LOS ANGELES_Josh Rosen, in his own words, may provide the most telling measure of his play each week.
The UCLA quarterback's self-assessments were unforgiving after bumpy performances against Texas A&M and Brigham Young. Then there was his critique Saturday, which lightened considerably despite the Bruins' loss to Stanford.
Rosen used cheery buzzwords such as "executed" and "content" and "did pretty well" after completing 18 of 27 passes for 248 yards and a touchdown, as if he had mental conditioning coach Trevor Moawad speaking into an earpiece.
Even if it was only a tiny step toward becoming the player Rosen wants to be, he'll take it after an underwhelming start to his sophomore season. He has nearly as many interceptions (four) as touchdown passes (five) through four games, the biggest reason the Bruins rank eighth in pass efficiency in the Pac-12 Conference.
"The numbers aren't staggering," Coach Jim Mora acknowledged Tuesday during a conference call with reporters.
Like Rosen, Mora said he was encouraged by what he saw from the quarterback against Stanford. Mora said Rosen was doing a better job of working through progressions to find open receivers, making smarter decisions and taking care of the ball. Rosen has had only one pass intercepted in his last three games.
Still, there were regrets. Rosen said he should not have thrown across his body on a third-quarter pass to Ishmael Adams that was dropped, suggesting he could have run for a first down. He also wasn't happy about forcing a pass to Kenneth Walker III in the front of the end zone that arrived late, allowing a defender to push Walker out of bounds.
"Overall, I think I played pretty well," Rosen said, "but I wasn't happy with the result, and as a quarterback and a leader of the team you have to do whatever it takes to win and I didn't do it."
Rosen's completion rate (61.6 percent) is a tick higher than it was last season (60 percent), but he has not passed for more than two touchdowns in a game and already has been sacked 10 times after being sacked only 14 times last season.

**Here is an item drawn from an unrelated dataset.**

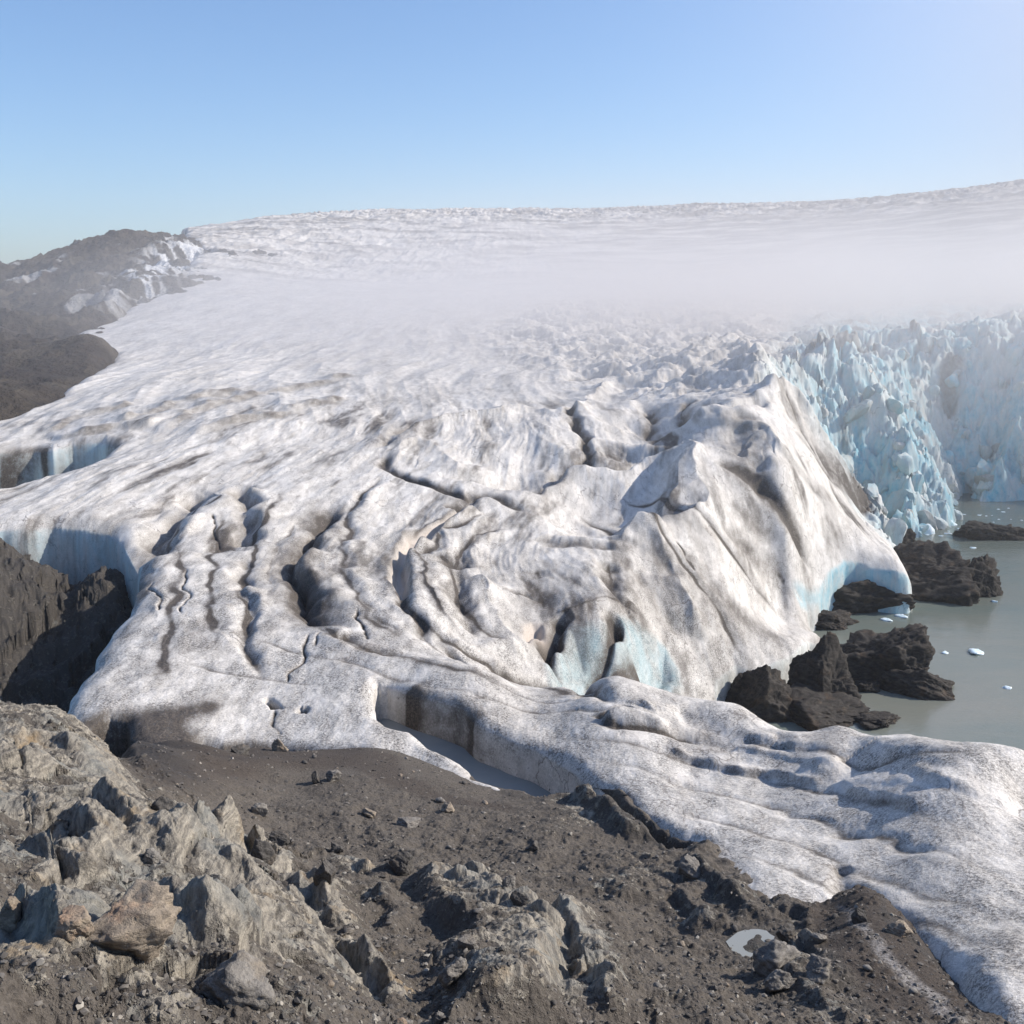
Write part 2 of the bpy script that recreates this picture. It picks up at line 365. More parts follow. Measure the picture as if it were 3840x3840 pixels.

UCLA quarterbacks coach Marques Tuiasosopo said he likes the way things are trending, pointing to a missed read early in the Stanford game when Rosen failed to spot tight end Nate Iese streaking toward the end zone uncovered only to find Iese for a touchdown later in the game.
"It's all part of his process of him becoming the quarterback that he can be," Tuiasosopo said. "It's like watering bamboo. You water it for the first few months and it doesn't grow. And you're wondering what the heck's going on, and all of the sudden it just sprouts out and you can't stop it from growing. We're just going to stay the course."
Rosen could benefit from Mora vowing to shorten his receiver rotation against Arizona on Saturday at the Rose Bowl, presumably allowing the quarterback to choose from his most trusted targets.
Tuiasosopo also continually challenges Rosen to improve, though there's no one more willing to tweak Rosen after a bad game than Rosen himself.
"I love him because he takes it the hardest," Tuiasosopo said. "A lot of people don't see that and he comes back every day and brings it. As a coach, that's all you can ask for."